begin
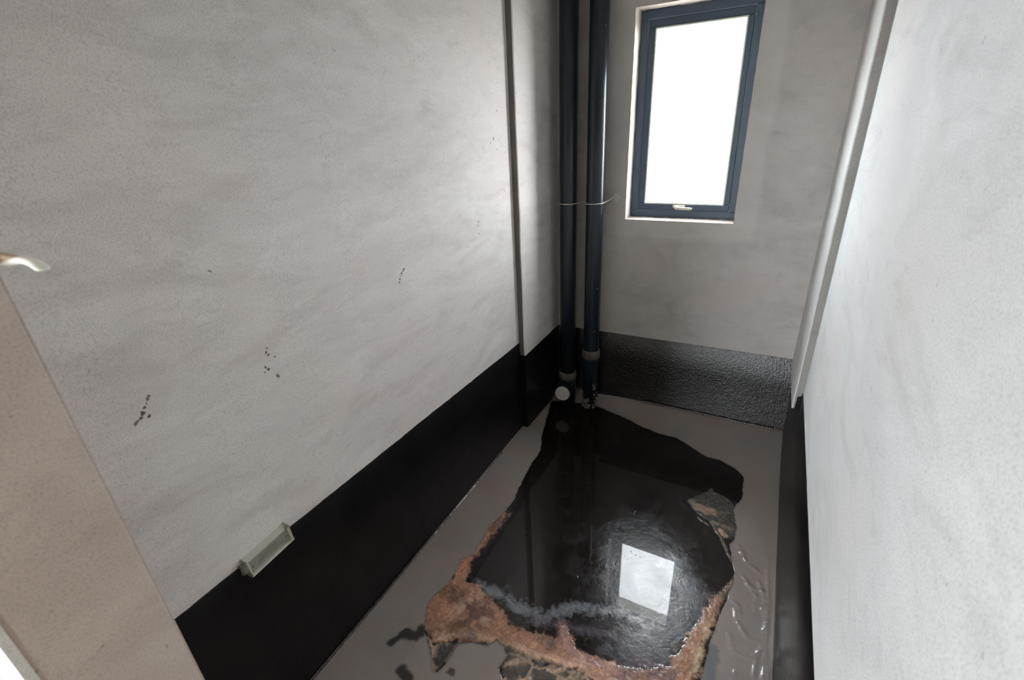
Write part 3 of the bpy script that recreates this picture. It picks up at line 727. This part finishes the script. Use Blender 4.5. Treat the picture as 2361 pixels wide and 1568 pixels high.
for k, (nm, lab, pp) in enumerate(spots):
    y0, z0 = pp[0]
    root = empty(nm, (XL(y0), y0, z0), lab, 'stain')
    for y, z in pp:
        bm = bmesh.new(); r0 = R.uniform(0.0035, 0.0075); n = 11; el = R.uniform(0.5, 1.0); rot = R.uniform(0, 3.1)
        ring = []
        for q in range(n):
            t = 2*math.pi*q/n; rr = r0*R.uniform(0.55, 1.25); a, b = rr*math.cos(t), rr*el*math.sin(t)
            ring.append((a*math.cos(rot)-b*math.sin(rot), a*math.sin(rot)+b*math.cos(rot)))
        base = [bm.verts.new((XL(y)-0.0004, y+a, z+b)) for a, b in ring]
        topv = [bm.verts.new((XL(y)+0.0007, y+a*0.75, z+b*0.75)) for a, b in ring]
        for q in range(n): bm.faces.new((base[q], base[(q+1) % n], topv[(q+1) % n], topv[q]))
        bm.faces.new(topv); bm.faces.new(base[::-1])
        new_obj('mud_speck', bm, M_SPOT, parent=root)

# ------------------------------------------------------------------ scrap of tape curling off the door jamb
tp = empty('tape_scrap', (XJ, YF, 1.75), 'curled scrap of white and tan tape sticking out from the plastered door jamb', 'tape')
def strip(name, pts, hw, mat, parent):
    bm = bmesh.new(); prev = None; n = len(pts)
    for i, p_ in enumerate(pts):
        P = Vector(p_); ww = hw[i]
        ring = [bm.verts.new(P+Vector((0.0, 0.0, ww))+Vector((0, -0.006, 0))), bm.verts.new(P+Vector((0, 0.010, 0.3*ww))), bm.verts.new(P+Vector((0, 0.006, -ww))), bm.verts.new(P+Vector((0, -0.008, -0.6*ww)))]
        if prev:
            for q in range(4): bm.faces.new((prev[q], prev[(q+1) % 4], ring[(q+1) % 4], ring[q]))
        else: bm.faces.new(ring[::-1])
        prev = ring
    bm.faces.new(prev)
    ob = new_obj(name, bm, mat, parent=parent, smooth=True)
    md = ob.modifiers.new('s', 'SUBSURF'); md.levels = 2; md.render_levels = 2
    return ob
strip('curled_end', TAPE, [0.004, 0.006, 0.0065, 0.006, 0.005, 0.002], M_TAPE, tp)
strip('stuck_end', TAPE2, [0.008, 0.010, 0.008, 0.004], M_TAN, tp)['label'] = 'tan stuck end'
end
# OBJECTIVE
Pictures are excluded; output everything else in the data verbatim.

# THE RESULT
Write part 3 of the bpy script that recreates this picture. It picks up at line 727. This part finishes the script. Use Blender 4.5. Treat the picture as 2361 pixels wide and 1568 pixels high.
for k, (nm, lab, pp) in enumerate(spots):
    y0, z0 = pp[0]
    root = empty(nm, (XL(y0), y0, z0), lab, 'stain')
    for y, z in pp:
        bm = bmesh.new(); r0 = R.uniform(0.0035, 0.0075); n = 11; el = R.uniform(0.5, 1.0); rot = R.uniform(0, 3.1)
        ring = []
        for q in range(n):
            t = 2*math.pi*q/n; rr = r0*R.uniform(0.55, 1.25); a, b = rr*math.cos(t), rr*el*math.sin(t)
            ring.append((a*math.cos(rot)-b*math.sin(rot), a*math.sin(rot)+b*math.cos(rot)))
        base = [bm.verts.new((XL(y)-0.0004, y+a, z+b)) for a, b in ring]
        topv = [bm.verts.new((XL(y)+0.0007, y+a*0.75, z+b*0.75)) for a, b in ring]
        for q in range(n): bm.faces.new((base[q], base[(q+1) % n], topv[(q+1) % n], topv[q]))
        bm.faces.new(topv); bm.faces.new(base[::-1])
        new_obj('mud_speck', bm, M_SPOT, parent=root)

# ------------------------------------------------------------------ scrap of tape curling off the door jamb
tp = empty('tape_scrap', (XJ, YF, 1.75), 'curled scrap of white and tan tape sticking out from the plastered door jamb', 'tape')
def strip(name, pts, hw, mat, parent):
    bm = bmesh.new(); prev = None; n = len(pts)
    for i, p_ in enumerate(pts):
        P = Vector(p_); ww = hw[i]
        ring = [bm.verts.new(P+Vector((0.0, 0.0, ww))+Vector((0, -0.006, 0))), bm.verts.new(P+Vector((0, 0.010, 0.3*ww))), bm.verts.new(P+Vector((0, 0.006, -ww))), bm.verts.new(P+Vector((0, -0.008, -0.6*ww)))]
        if prev:
            for q in range(4): bm.faces.new((prev[q], prev[(q+1) % 4], ring[(q+1) % 4], ring[q]))
        else: bm.faces.new(ring[::-1])
        prev = ring
    bm.faces.new(prev)
    ob = new_obj(name, bm, mat, parent=parent, smooth=True)
    md = ob.modifiers.new('s', 'SUBSURF'); md.levels = 2; md.render_levels = 2
    return ob
strip('curled_end', TAPE, [0.004, 0.006, 0.0065, 0.006, 0.005, 0.002], M_TAPE, tp)
strip('stuck_end', TAPE2, [0.008, 0.010, 0.008, 0.004], M_TAN, tp)['label'] = 'tan stuck end'